Понять было нетрудно. Придворный престарелый протопресвитер Благовещенский дошел до невменяемого состояния, и попечительный Владимир Карлович решил продвинуть меня на его место, чтобы освободить пост военного протопресвитера для своего любимца еп. Владимира (Путяты). Придворное протопресвитерство, хоть оно и явилось бы для меня повышением, ни в каком отношении не соблазняло меня: придворная служба меня не привлекала, работы там не было, а я рвался к кипучей деятельности.

Я попросил Яцкевича поблагодарить его патрона за заботу обо мне, но от предложения категорически отказался.

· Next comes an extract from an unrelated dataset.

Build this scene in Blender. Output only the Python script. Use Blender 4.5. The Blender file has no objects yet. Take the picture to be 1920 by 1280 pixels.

«А что, если Саблер, не обращая внимания на мой отказ, осуществит свой план?» – явилась у меня мысль. Я в тот же день поехал к ген. Сухомлинову и высказал ему свой взгляд на предложение Саблера, причем просил откровенно сказать мне: не с его ли и с государя ведома сделано мне предложение, и не желают ли меня, как неподходящего, сплавить с должности протопресвитера?

– Абсолютно нет. Государь и я весьма ценим вашу работу, дорожим вами, и ни о какой смене вас не может быть и речи. А интригану Саблеру, путающемуся не в свое дело, я дам нужный ответ. Будьте совершенно спокойны! – ответил ген. Сухомлинов. Этим дело и кончилось.